Immigrant-rights activists properly support almost any program that helps open the doors, particularly at a time when the right-wing is exploiting anti-immigrant sentiment. But it seems unfair that one class of immigrants, the ones with large sums of extra money to invest, are getting recruited to come to the U.S. while a much larger group — including people who have lived here for years, worked hard, built businesses and contributed to the nation — is being shown the exit door.

Francisco Ugarte, an attorney with the San Francisco Immigrant Legal and Education Network, made the point: "We disagree with legal standards that make it easier for rich people to immigrate than poor people.

"Our legal system is designed to protect the rich and powerful," he added. "People who are coming out of necessity have a much harder time immigrating than wealthy people looking to move."

"It is," he added, indicative of a broken immigration system." *


Tom Henderson’s clients call San Francisco jiou jin shan, meaning "old gold mountain" in Mandarin and referring to the Gold Rush era impression that San Francisco must be awash in opportunity.

His soon-to-be-unveiled San Francisco Regional center is still waiting on final government approval, but Henderson has already been lining up investors to participate in the program.

He spends a third of his year in China and has done business there for decades.

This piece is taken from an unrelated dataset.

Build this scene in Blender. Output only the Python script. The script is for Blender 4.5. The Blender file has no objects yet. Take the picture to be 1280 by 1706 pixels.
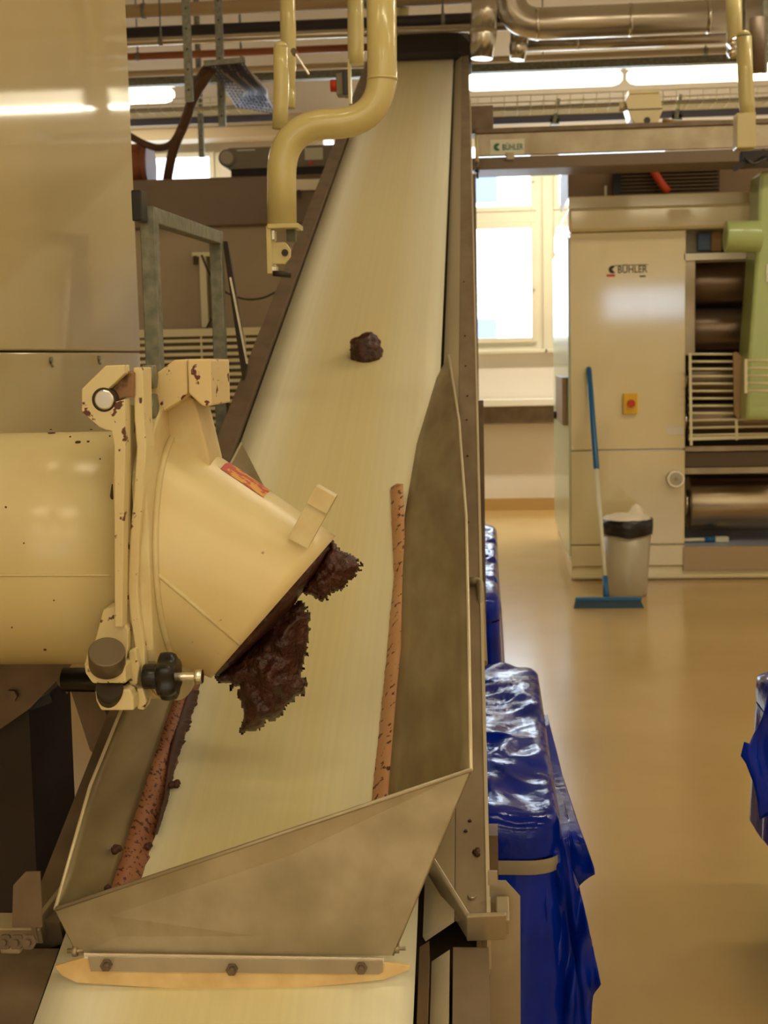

Armed with an international network of business relationships and a quirky charisma, Henderson has won over people like Mao Huajun, low profile but extremely wealthy potential investors with sights on America.

Although more than 20 regional centers are certified to do work in Southern California, only a handful are operating in the Bay Area — although applications for more regional centers are in the pipeline.

Featured prominently on the website of the Synergy Regional Center are two prominent local figures: former Mayor Willie Brown and former Redevelopment Commission member Benny Yee.

The website has pictures of the Synergy management "meeting former San Francisco Mayor Willie Brown, to discuss about how EB-5 investment can stimulate the local economy."

Yee is listed as one of six principals at the firm. He didn’t return our phone calls seeking comment. Neither did Brown (who, to be fair, may have simply been part of a photo op since it appears the picture was taken at a fund-raising event for his institute).

According to Synergy CEO Simon Jung, Yee joined after initially "giving [Jung] advice on how to do business. He can help us bring deals in San Francisco we don’t have access to otherwise."

James Falaschi heads the Bay Area Regional Center in Oakland. His website that features three potential projects — all real estate developments in downtown and east Oakland.

Sunfield Development is the company building at the Fox Uptown and at Seminary and Ninth streets, two of the projects the Bay Area Regional center is working on. Sunfield CEO Sid Afshar said EB-5 is "a very good idea because it is a win-win for everyone."

The new player on the scene is Henderson, and he is unveiling an EB-5 vision with a lot of promise.

Mao was bombarded with options when he first heard of EB-5. As a savvy businessman, he was wary of jumping into something sketchy. Through an interpreter, he told us he went with Henderson because he "can see the way Tom is doing this business is transparent, so [he] know[s] the step by step."

Henderson has yet to reveal what his projects will be, but he says they are all businesses, not real estate projects. He said all the companies he is setting up will inhabit industries the city has identified as central to Oakland’s economic growth.
"I was born in Oakland. I work in Oakland. I live in Oakland," he said. "I won’t do projects that don’t create direct jobs."